Penutupan Jetstar Asia tidak akan memengaruhi operasi Jetstar Airways di Australia maupun Jetstar Japan di Jepang. Dari 13 pesawat A320 yang dialihkan, enam unit akan menggantikan pesawat sewaan di Jetstar Australia, empat unit akan menggantikan pesawat lama Qantas untuk rute industri pertambangan, dua unit akan meningkatkan kapasitas Jetstar Australia untuk rute baru, dan satu unit akan dialihkan ke Jetstar Selandia Baru. Perpindahan ini diperkirakan akan menciptakan lebih dari 100 lapangan kerja baru di kedua kawasan tersebut.
Bagi penumpang yang terdampak, Jetstar Asia akan mengurangi jadwal penerbangan secara bertahap hingga penutupan total pada 31 Juli 2025, menawarkan pengembalian uang penuh atau pemindahan ke maskapai lain jika memungkinkan. Untuk karyawan, Qantas menjamin tunjangan pemutusan hubungan kerja serta bantuan pencarian kerja, termasuk kolaborasi dengan grup Singapore Airlines yang telah menyiapkan jalur khusus bagi mereka yang ingin melamar kerja di dalam grup SIA.
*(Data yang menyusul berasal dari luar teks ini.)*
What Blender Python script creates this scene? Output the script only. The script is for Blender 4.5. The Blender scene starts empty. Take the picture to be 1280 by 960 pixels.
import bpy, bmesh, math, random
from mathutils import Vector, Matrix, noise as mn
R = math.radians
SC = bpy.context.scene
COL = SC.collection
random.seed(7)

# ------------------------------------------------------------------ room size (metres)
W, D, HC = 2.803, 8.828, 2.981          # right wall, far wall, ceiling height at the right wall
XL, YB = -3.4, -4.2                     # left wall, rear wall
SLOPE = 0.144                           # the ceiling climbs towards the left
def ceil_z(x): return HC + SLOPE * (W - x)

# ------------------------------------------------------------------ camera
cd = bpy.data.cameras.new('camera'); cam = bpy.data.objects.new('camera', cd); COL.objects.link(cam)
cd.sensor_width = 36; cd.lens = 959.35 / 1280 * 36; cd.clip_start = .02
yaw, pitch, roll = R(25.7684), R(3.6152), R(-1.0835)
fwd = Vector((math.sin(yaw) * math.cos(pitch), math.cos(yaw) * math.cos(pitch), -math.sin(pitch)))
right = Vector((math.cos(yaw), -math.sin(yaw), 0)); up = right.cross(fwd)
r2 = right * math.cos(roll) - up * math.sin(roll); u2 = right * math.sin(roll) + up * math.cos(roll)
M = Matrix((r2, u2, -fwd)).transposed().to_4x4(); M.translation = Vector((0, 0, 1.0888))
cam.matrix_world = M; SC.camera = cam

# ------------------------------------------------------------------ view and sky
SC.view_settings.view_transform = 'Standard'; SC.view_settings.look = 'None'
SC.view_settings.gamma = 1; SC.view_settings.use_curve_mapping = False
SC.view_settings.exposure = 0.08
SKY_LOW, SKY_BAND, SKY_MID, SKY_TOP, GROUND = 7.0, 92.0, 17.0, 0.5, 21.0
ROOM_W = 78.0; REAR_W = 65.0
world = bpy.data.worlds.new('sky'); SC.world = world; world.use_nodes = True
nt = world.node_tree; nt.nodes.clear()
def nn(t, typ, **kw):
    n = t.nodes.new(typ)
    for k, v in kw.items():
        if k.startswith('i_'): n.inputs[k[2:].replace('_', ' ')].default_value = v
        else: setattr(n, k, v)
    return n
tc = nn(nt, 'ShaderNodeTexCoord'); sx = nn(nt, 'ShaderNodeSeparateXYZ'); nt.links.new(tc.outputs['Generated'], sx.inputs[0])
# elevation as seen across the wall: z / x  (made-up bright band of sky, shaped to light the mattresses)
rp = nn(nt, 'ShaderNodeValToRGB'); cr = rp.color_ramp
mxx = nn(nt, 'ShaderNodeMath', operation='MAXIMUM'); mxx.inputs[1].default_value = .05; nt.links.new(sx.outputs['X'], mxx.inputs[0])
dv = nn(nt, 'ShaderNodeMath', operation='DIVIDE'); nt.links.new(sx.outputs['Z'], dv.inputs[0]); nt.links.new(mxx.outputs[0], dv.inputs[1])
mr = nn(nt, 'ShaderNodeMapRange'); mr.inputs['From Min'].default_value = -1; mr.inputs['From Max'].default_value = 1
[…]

Meskipun Qantas memperkirakan kerugian satu kali sebesar 175 juta dolar Australia (sekitar Rp1,85 triliun) akibat penutupan ini, yang akan dibukukan dalam dua tahun keuangan, grup tersebut menegaskan permintaan perjalanan domestik dan internasional masih sangat kuat. Keputusan ini menunjukkan langkah strategis Qantas untuk memperkuat posisi di pasar inti, menyelaraskan operasional dengan kondisi pasar yang terus berubah, dan memastikan profitabilitas jangka panjang di tengah tantangan global yang terus berkembang.